Sun, Jul 09, 2006 - Page 18 News List

The sins of omission are a heavy burden

Khaled Hosseini has woven an epic tale of a proud people who have suffered first at the hands of the Soviets, then the Taliban and finally the US

By Bradley Winterton  /  CONTRIBUTING REPORTER

This is one of the most compelling and moving novels I've read in many years. The fact that it concerns Afghanistan, a country that has up to now attracted the attention of few novelists writing in English, adds to its attraction, just as the contemporary importance of Afghanistan in international affairs adds to its significance. Its author is a San Francisco doctor of Afghan extraction, and because the main character in the novel is an aspiring writer, you can't help feeling there is a degree of autobiographical content in the book.

The title The Kite Runner refers to the game of flying kites with their strings coated in glue and powdered glass, so that they can be used to cut through the strings of competing kites. Such kite battles are an ancient sport in Asia, and constituted a regular date on the calendar in Kabul before the coming to power of the puritanical Taliban.

"The thing about you Afghanis is that — well, you people are a little reckless." This observation from a Peshawar hotel manager in the novel strikes at the heart of Afghanistan's many afflictions. Invaded by the Soviets in 1980, only to suffer again at the hands of the fundamentalist Taliban, you can only wonder why such a bold, free-spirited people, however reckless, should have to suffer under such a devastating double-assault.

The novel begins before the Soviet invasion with the childhood pranks of two Afghan boys. As with Alain-Fournier's classic Le Grand Meaulnes, this book presents a world that is now gone forever.

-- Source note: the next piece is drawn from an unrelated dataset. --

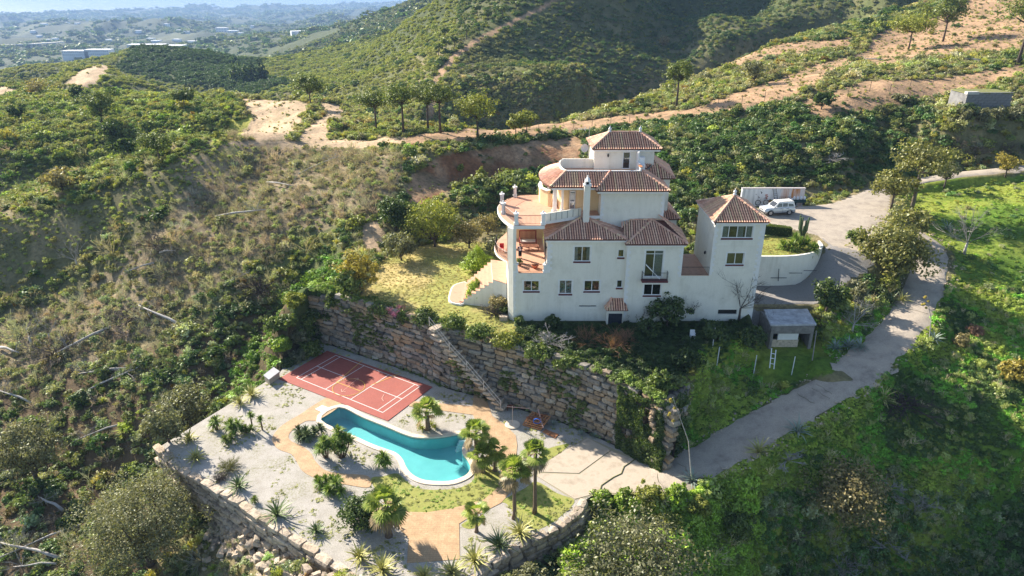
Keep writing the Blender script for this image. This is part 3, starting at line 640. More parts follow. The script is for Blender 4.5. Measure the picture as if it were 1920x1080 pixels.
# sports court
CO = {k: Vector(G(*p)[:2]) for k, p in dict(A=(788.06, 725.0), B=(717.78, 774.3), C=(555, 708.3), D=(629.2, 666.3)).items()}
ex = (CO['C']-CO['B']).normalized(); ey = (CO['A']-CO['B']); ey = (ey-ex*ey.dot(ex)).normalized()
def cw(a, b_): p = CO['B']+ex*a+ey*b_; return (p.x, p.y)
m, t, b = nodes('red_court_paint'); b.inputs['Roughness'].default_value = .8
n1 = noise(t, .5, 6, .65); n2 = noise(t, 6, 4, .6); c = ramp(t, n1, [(.3, (.29, .07, .05)), (.55, (.34, .085, .06)), (.75, (.33, .115, .08))]); c = mix(t, 1.0, c, ramp(t, n2, [(.3, (.85, .85, .85)), (.7, (1.1, 1.1, 1.1))]), 'MULTIPLY'); t.links.new(c, b.inputs['Base Color'])
court = empty('sports_court', 'red painted sports court with white and yellow lines beside the pool', 'sports court', (*cw(0, 0), 0))
L_ = Vector(G(522.5, 711)[:2]); B_ = Vector(G(727, 790)[:2]); R_ = Vector(G(811, 726)[:2]); K_ = L_+R_-B_
flat('surface', [[tuple(L_), tuple(B_), tuple(R_), tuple(K_)]], .055, m, court, skirt=.08)
WL = mat('white_line_paint', (.72, .70, .66), (.80, .78, .74), 4, .8); YL = mat('yellow_line_paint', (.72, .42, .08), (.78, .50, .12), 4, .8)
def stripe(mb, a, b_, w=.075, z=.062):
    a, b_ = Vector(a), Vector(b_); d = (b_-a).normalized()*w/2; n_ = Vector((-d.y, d.x)); a = a-d; b_ = b_+d
    q = [a-n_, b_-n_, b_+n_, a+n_]; mb.add([(p.x, p.y, z) for p in q], [(0, 1, 2, 3)])
mb = MB(); Lc, Wc = 13.15, 6.15
for i, (a, b_) in enumerate((((0,0),(Lc,0)),((Lc,0),(Lc,Wc)),((Lc,Wc),(0,Wc)),((0,Wc),(0,0)),((.74,0),(.74,Wc)),((Lc-.74,0),(Lc-.74,Wc)),((4.65,0),(4.65,Wc)),((Lc-4.65,0),(Lc-4.65,Wc)),((0,Wc/2),(4.65,Wc/2)),((Lc,Wc/2),(Lc-4.65,Wc/2)))):
    stripe(mb, cw(*a), cw(*b_), z=.062+.0015*i)
mb.build('white_line', WL, court)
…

Amir is officially the only son of Baba and lives in the relative luxury of his spacious Kabul house. His friend is Hassan, a servant-boy living in a hut in the family compound. Whereas Amir's mother haemorraged to death in giving birth, Hassan's mother eloped to join a group of travelling singers and dancers at the sight of her new-born's hare lip.

The contrast between Amir and Hassan is established from the beginning. Driven by a need for his father's approval, Amir teasingly exploits Hassan's illiteracy. Hassan, by contrast, is a pure innocent. Born into the Hezara tribe, he's happy to serve Amir's breakfast and cheerfully attends to his daily needs. Yet his capacity for intuitive thought, plus his unflinching loyalty, mark him out as an incomparable childhood companion.

Amir is a fledgeling writer, and when Hassan is tricked into hearing one of his stories, believing it's from the school anthology, his joyful, ecstatic response gives Amir the confidence he's previously lacked.

A casual remark by his father that Amir might win the biggest kite tournament in 25 years stimulates his ambitions. Hassan is his "kite runner" — the person who runs to claim the cut-free kites — but their eventual victory is marred by the intervention of Assef, one of Amir's classmates. Of mixed Afghan and German blood, he admires Hitler and loathes the Hezaras.

Pinning Hassan to the ground, Assef proceeds to rape the Hezara servant, while Amir turns his back on the scene, too terrified to protest. So begins Amir's inner guilt and ultimate quest for redemption.

Like many people who have witnessed and been tainted by a brutal event, Amir's initial response is to withdraw from Hassan. Their final meeting, involving a dysfunctional pomegranate fight, leaves Hassan smearing his own face with pomegranate juice rather than attack Amir, and they part in an unsatisfactory stalemate. Amir's indecision causes him to miss a decisive confrontation with Assef, something that's left to Hassan's son, years later, to enact.